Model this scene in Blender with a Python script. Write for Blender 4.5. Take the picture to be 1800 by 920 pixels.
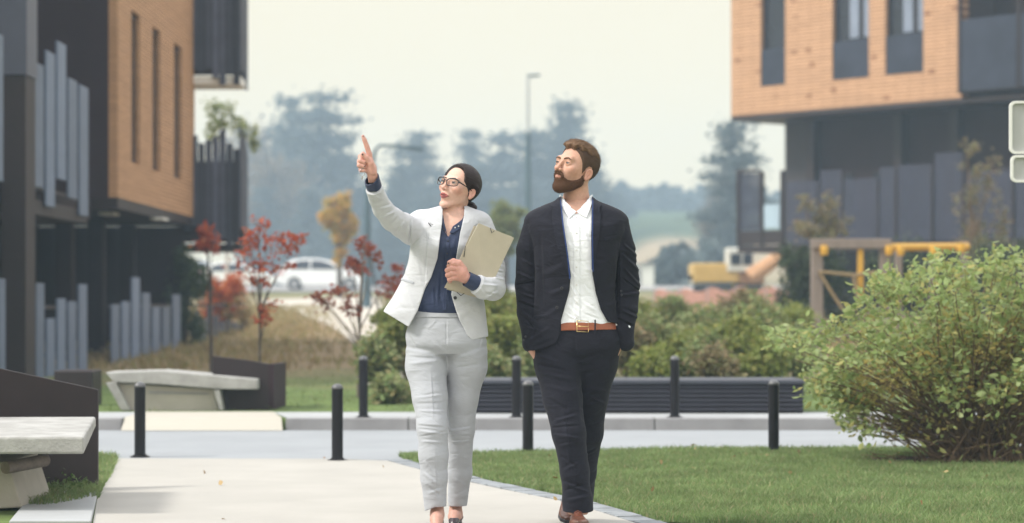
import bpy, bmesh, math, random
import numpy as np
from mathutils import Vector, Matrix, noise as mnoise
sc = bpy.context.scene
for o in list(bpy.data.objects): bpy.data.objects.remove(o)
PI = math.pi; R = math.radians
random.seed(7)

# ---------------------------------------------------------------- camera
F = 4250.0; HZ = 530.0; EYE = 1.05          # focal length in photo pixels (85 mm), horizon row, eye height
cam_d = bpy.data.cameras.new('camera'); cam = bpy.data.objects.new('camera', cam_d)
sc.collection.objects.link(cam); sc.camera = cam
cam.location = (0, 0, EYE); cam.rotation_euler = (PI/2, 0, 0)
cam_d.sensor_fit = 'HORIZONTAL'; cam_d.sensor_width = 36; cam_d.lens = 85; cam_d.shift_y = (HZ-460)/1800
cam_d.clip_start = 0.1; cam_d.clip_end = 6000
cam_d.dof.use_dof = True; cam_d.dof.focus_distance = 11.05; cam_d.dof.aperture_fstop = 2.5
cam_d.dof.aperture_blades = 0

# ---------------------------------------------------------------- world and sun
SUN_EL, SUN_AZ = 44, -106                    # degrees; azimuth measured from +Y towards +X
w = bpy.data.worlds.new("World"); sc.world = w; w.use_nodes = True
nt = w.node_tree; nt.nodes.clear()
def wn(t, **k):
    n = nt.nodes.new(t)
    for a, b in k.items(): setattr(n, a, b)
    return n
out = wn('ShaderNodeOutputWorld'); bg = wn('ShaderNodeBackground'); bg.inputs['Strength'].default_value = 0.1
sky = wn('ShaderNodeTexSky', sky_type='NISHITA', sun_disc=False)
sky.sun_elevation = R(SUN_EL); sky.sun_rotation = R(SUN_AZ); sky.air_density = 1.0; sky.dust_density = 3.0
tc = wn('ShaderNodeTexCoord'); sx = wn('ShaderNodeSeparateXYZ')
nt.links.new(tc.outputs['Generated'], sx.inputs[0])
# overcast cloud deck: brighter towards the zenith than at the horizon
mr = wn('ShaderNodeMapRange'); mr.inputs[1].default_value = 0.13; mr.inputs[2].default_value = 1.0
mr.inputs[3].default_value = 10.9; mr.inputs[4].default_value = 24.0
nt.links.new(sx.outputs['Z'], mr.inputs[0])
cl = wn('ShaderNodeTexNoise'); cl.inputs['Scale'].default_value = 2.2; cl.inputs['Detail'].default_value = 4
nt.links.new(tc.outputs['Generated'], cl.inputs['Vector'])
mrn = wn('ShaderNodeMapRange'); mrn.inputs[1].default_value = 0.3; mrn.inputs[2].default_value = 0.7
mrn.inputs[3].default_value = 0.94; mrn.inputs[4].default_value = 1.03
nt.links.new(cl.outputs['Fac'], mrn.inputs[0])
mm = wn('ShaderNodeMath', operation='MULTIPLY')
nt.links.new(mr.outputs[0], mm.inputs[0]); nt.links.new(mrn.outputs[0], mm.inputs[1])
hr = wn('ShaderNodeMapRange'); hr.inputs[1].default_value = 0.05; hr.inputs[2].default_value = 0.55
nt.links.new(sx.outputs['Z'], hr.inputs[0])
hm_ = wn('ShaderNodeMix', data_type='RGBA'); hm_.inputs[6].default_value = (1.045, 0.925, 0.64, 1); hm_.inputs[7].default_value = (0.985, 0.985, 1.0, 1)
nt.links.new(hr.outputs[0], hm_.inputs[0])
vm = wn('ShaderNodeVectorMath', operation='SCALE'); nt.links.new(hm_.outputs[2], vm.inputs[0])
nt.links.new(mm.outputs[0], vm.inputs['Scale'])
mx = wn('ShaderNodeMix', data_type='RGBA'); mx.inputs[0].default_value = 0.92
nt.links.new(sky.outputs[0], mx.inputs[6]); nt.links.new(vm.outputs[0], mx.inputs[7])
nt.links.new(mx.outputs[2], bg.inputs[0]); nt.links.new(bg.outputs[0], out.inputs[0])

sun_d = bpy.data.lights.new('sun', 'SUN'); sun = bpy.data.objects.new('sun', sun_d); sc.collection.objects.link(sun)
sun_d.energy = 3.7; sun_d.angle = R(10); sun_d.color = (1.0, 0.96, 0.88)
_dir = Vector((math.sin(R(SUN_AZ))*math.cos(R(SUN_EL)), math.cos(R(SUN_AZ))*math.cos(R(SUN_EL)), math.sin(R(SUN_EL))))
sun.rotation_euler = (-_dir).to_track_quat('-Z', 'Y').to_euler()
sun.location = _dir*60

sc.view_settings.view_transform = 'Standard'; sc.view_settings.look = 'None'
sc.view_settings.exposure = 0.0; sc.view_settings.gamma = 1.0; sc.view_settings.use_curve_mapping = False
sc.render.engine = 'CYCLES'
cy = sc.cycles
cy.use_denoising = True
try: cy.denoiser = 'OPENIMAGEDENOISE'
except Exception: pass
cy.max_bounces = 6; cy.diffuse_bounces = 3; cy.glossy_bounces = 3; cy.transmission_bounces = 4
cy.transparent_max_bounces = 8; cy.volume_bounces = 2; cy.volume_step_rate = 4; cy.caustics_reflective = False; cy.caustics_refractive = False

# ---------------------------------------------------------------- helpers
def s_at(d): return F/d
def W(px, py, d):
    "point seen at photo pixel (px, py) standing d metres away"
    return Vector(((px-900)*d/F, d, EYE+(HZ-py)*d/F))
def G(px, py, z=0.0):
    "point of the flat ground seen at a photo pixel"
    d = F*(EYE-z)/(py-HZ)
    return Vector(((px-900)*d/F, d, z))

def tag(o, label=None, cat=None, group=None, kind=None):
    if label: o['label'] = label
    if cat: o['category'] = cat
    if group: o['group'] = group
    if kind: o['kind'] = kind
    return o
def empty(name, loc=(0,0,0), label=None, cat=None, group=None, rz=0):
    o = bpy.data.objects.new(name, None); sc.collection.objects.link(o)
    o.location = loc; o.rotation_euler = (0,0,rz); o.empty_display_size = 0.2
    return tag(o, label, cat, group)
def link(name, me, mat=None, parent=None, smooth=False):
    o = bpy.data.objects.new(name, me); sc.collection.objects.link(o)
    if mat is not None:
        for m in (mat if isinstance(mat, (list, tuple)) else [mat]): me.materials.append(m)
    if parent is not None:
        o.parent = parent
        o.matrix_parent_inverse = Matrix.LocRotScale(parent.location, parent.rotation_euler, None).inverted() if parent.parent is None else (
            (Matrix.LocRotScale(parent.parent.location, parent.parent.rotation_euler, None)).inverted() if False else Matrix.Identity(4))
    if smooth: me.shade_smooth()
    return o
def copy_tree(o, parent=None):
    c = o.copy(); sc.collection.objects.link(c)
    if parent is not None: c.parent = parent; c.matrix_parent_inverse = o.matrix_parent_inverse.copy()
    for ch in [x for x in bpy.data.objects if x.parent == o]: copy_tree(ch, c)
    return c

class MB:
    def __init__(s): s.v = []; s.f = []
    def add(s, vs, fs):
        n = len(s.v); s.v += [tuple(v) for v in vs]; s.f += [tuple(i+n for i in f) for f in fs]; return s
    def box(s, x0, x1, y0, y1, z0, z1):
        v = [(x0,y0,z0),(x1,y0,z0),(x1,y1,z0),(x0,y1,z0),(x0,y0,z1),(x1,y0,z1),(x1,y1,z1),(x0,y1,z1)]
        return s.add(v, [(0,3,2,1),(4,5,6,7),(0,1,5,4),(1,2,6,5),(2,3,7,6),(3,0,4,7)])
    def obox(s, a, b, w, z0, z1, off=0.0):
        "box along the ground line a-b, w thick, between z0 and z1"
        a = Vector((a[0],a[1])); b = Vector((b[0],b[1])); t = (b-a).normalized(); n = Vector((-t.y,t.x))
        p = [a+n*(off-w/2), b+n*(off-w/2), b+n*(off+w/2), a+n*(off+w/2)]
        v = [(q.x,q.y,z0) for q in p]+[(q.x,q.y,z1) for q in p]
        return s.add(v, [(0,3,2,1),(4,5,6,7),(0,1,5,4),(1,2,6,5),(2,3,7,6),(3,0,4,7)])
    def prism(s, pts, vec):
        "closed polygon pts (3D) extruded by vec"
        n = len(pts); pts = [Vector(p) for p in pts]; vec = Vector(vec)
        return s.add(pts+[p+vec for p in pts], [tuple(range(n))[::-1], tuple(range(n,2*n))]+[(i,(i+1)%n,(i+1)%n+n,i+n) for i in range(n)])
    def tube(s, pts, rad, k=8, cap=True, sq=1.0):
        pts = [Vector(p) for p in pts]; n = len(pts)
        if not isinstance(rad, (list, tuple)): rad = [rad]*n
        b = len(s.v); up = None
        for i, p in enumerate(pts):
            t = (pts[min(i+1,n-1)]-pts[max(i-1,0)]).normalized()
            if up is None: up = Vector((0,0,1)) if abs(t.z) < .9 else Vector((1,0,0))
            u = t.cross(up).normalized(); v = u.cross(t).normalized(); up = v
            for j in range(k):
                a = 2*PI*j/k; s.v.append(tuple(p+(u*math.cos(a)+v*math.sin(a)*sq)*rad[i]))
        for i in range(n-1):
            for j in range(k):
                s.f.append((b+i*k+j, b+i*k+(j+1)%k, b+(i+1)*k+(j+1)%k, b+(i+1)*k+j))
        if cap:
            s.f.append(tuple(b+j for j in range(k))[::-1]); s.f.append(tuple(b+(n-1)*k+j for j in range(k)))
        return s
    def lathe(s, prof, k=24, loc=(0,0,0)):
        b = len(s.v); n = len(prof)
        for r, z in prof:
            for j in range(k):
                a = 2*PI*j/k; s.v.append((loc[0]+r*math.cos(a), loc[1]+r*math.sin(a), loc[2]+z))
        for i in range(n-1):
            for j in range(k):
                s.f.append((b+i*k+j, b+i*k+(j+1)%k, b+(i+1)*k+(j+1)%k, b+(i+1)*k+j))
        s.f.append(tuple(b+j for j in range(k))[::-1]); s.f.append(tuple(b+(n-1)*k+j for j in range(k)))
        return s
    def mesh(s, name):
        me = bpy.data.meshes.new(name); me.from_pydata(s.v, [], s.f); me.update(); return me
    def build(s, name, mat, parent=None, bevel=0, smooth=False, seg=2):
        o = link(name, s.mesh(name), mat, parent, smooth)
        if bevel:
            m = o.modifiers.new('bevel', 'BEVEL'); m.width = bevel; m.segments = seg; m.limit_method = 'ANGLE'; m.angle_limit = R(35)
            m.harden_normals = False
        return o

def mesh_np(name, V, Q):
    "numpy vertices (N,3) and faces (M,k)"
    me = bpy.data.meshes.new(name); V = np.ascontiguousarray(V, dtype=np.float32); Q = np.ascontiguousarray(Q, dtype=np.int32)
    k = Q.shape[1]
    me.vertices.add(len(V)); me.vertices.foreach_set('co', V.ravel())
    me.loops.add(Q.size); me.loops.foreach_set('vertex_index', Q.ravel())
    me.polygons.add(len(Q)); me.polygons.foreach_set('loop_start', np.arange(0, Q.size, k, dtype=np.int32))
    me.polygons.foreach_set('loop_total', np.full(len(Q), k, dtype=np.int32))
    me.update(calc_edges=True); me.validate(); return me

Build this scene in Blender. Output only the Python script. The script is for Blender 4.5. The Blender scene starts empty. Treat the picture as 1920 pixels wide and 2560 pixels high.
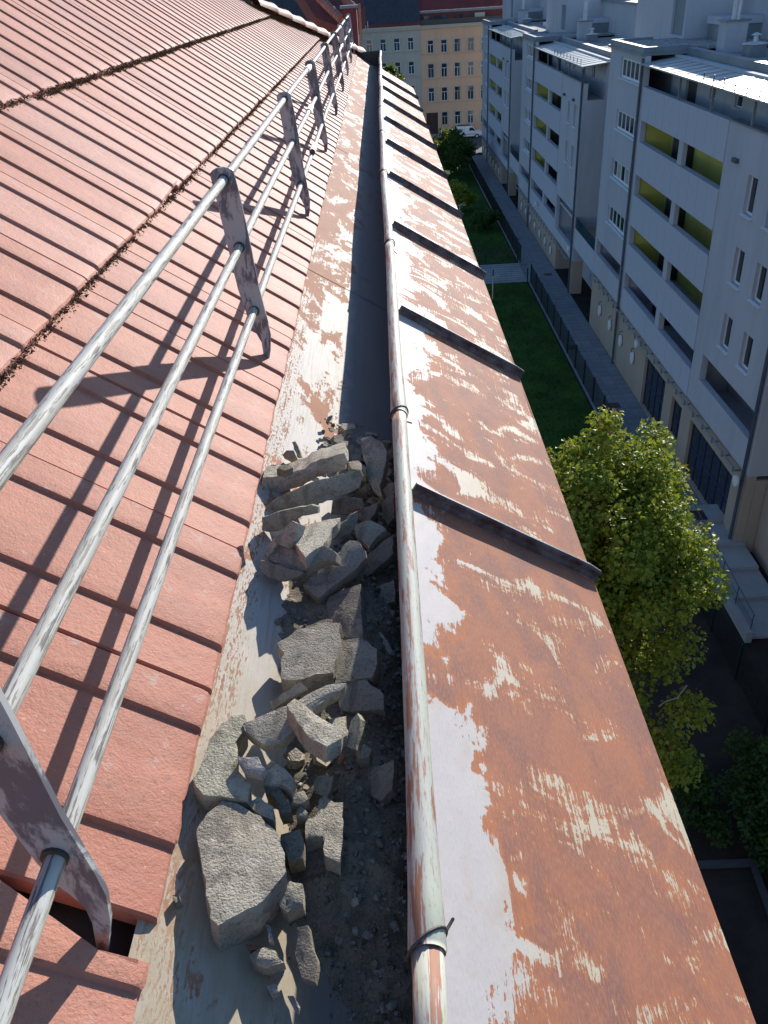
import bpy, bmesh, math, random
import numpy as np
from mathutils import Vector, Matrix, noise
random.seed(7); RNG = np.random.default_rng(11)
scene = bpy.context.scene
COL = scene.collection

# ------------------------------------------------------------------ camera
# The camera stands at the world origin, y runs along the gutter, z is up.
FPX = 2067.0                                   # focal length in photo pixels (photo is 1920 wide)
def _n(v): return v / np.linalg.norm(v)
_Y = _n(np.array([936 - 960, -46 - 1280, FPX])); _D = np.array([1165 - 960, 4500 - 1280, FPX])
_D = _n(_D - _Y * _D.dot(_Y)); _Z = -_D; _X = np.cross(_D, _Y)
if _X[0] < 0: _X = -_X
RM = np.array([_X, _Y, _Z])
cam_d = bpy.data.cameras.new('camera'); cam = bpy.data.objects.new('camera', cam_d); COL.objects.link(cam)
cam_d.sensor_fit = 'HORIZONTAL'; cam_d.sensor_width = 36; cam_d.lens = 36 * FPX / 1920
cam_d.clip_start = 0.02; cam_d.clip_end = 2000
cam.matrix_world = Matrix(((RM[0,0], -RM[0,1], -RM[0,2], 0), (RM[1,0], -RM[1,1], -RM[1,2], 0), (RM[2,0], -RM[2,1], -RM[2,2], 0), (0,0,0,1)))
scene.camera = cam

# ------------------------------------------------------------------ light
SUN = Vector((0.353, 0.873, 0.336)).normalized()      # from the railing's shadow on the tiles
w = bpy.data.worlds.new('World'); scene.world = w; w.use_nodes = True
nt = w.node_tree; nt.nodes.clear()
sky = nt.nodes.new('ShaderNodeTexSky'); sky.sky_type = 'NISHITA'; sky.sun_disc = False
sky.sun_elevation = math.asin(SUN.z); sky.sun_rotation = math.atan2(SUN.x, SUN.y)
sky.air_density = 1.0; sky.dust_density = 0.15; sky.ozone_density = 5.0
bg = nt.nodes.new('ShaderNodeBackground'); bg.inputs[1].default_value = 0.13
wo = nt.nodes.new('ShaderNodeOutputWorld')
nt.links.new(sky.outputs[0], bg.inputs[0]); nt.links.new(bg.outputs[0], wo.inputs[0])
sd = bpy.data.lights.new('sun', 'SUN'); sd.energy = 4.8; sd.angle = math.radians(0.53); sd.color = (1.0, 0.955, 0.89)
so = bpy.data.objects.new('sun', sd); COL.objects.link(so)
so.rotation_euler = SUN.to_track_quat('Z', 'Y').to_euler()
vs = scene.view_settings; vs.view_transform = 'Standard'; vs.look = 'None'; vs.gamma = 1; vs.exposure = 0.5
vs.use_curve_mapping = False
scene.cycles.max_bounces = 6; scene.cycles.diffuse_bounces = 3; scene.cycles.glossy_bounces = 3
scene.cycles.transparent_max_bounces = 8; scene.cycles.caustics_reflective = False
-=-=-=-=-
WHAT THE TASK ASKS - Consider the entries above and return each line with the string "script".

ANSWER FOR THIS EXERCISE -
Model this scene in Blender with a Python script. Write for Blender 4.5. Take the picture to be 1800 by 920 pixels.
Build this scene in Blender. Output only the Python script. The script is for Blender 4.5. The Blender scene starts empty. Treat the picture as 1920 pixels wide and 2560 pixels high.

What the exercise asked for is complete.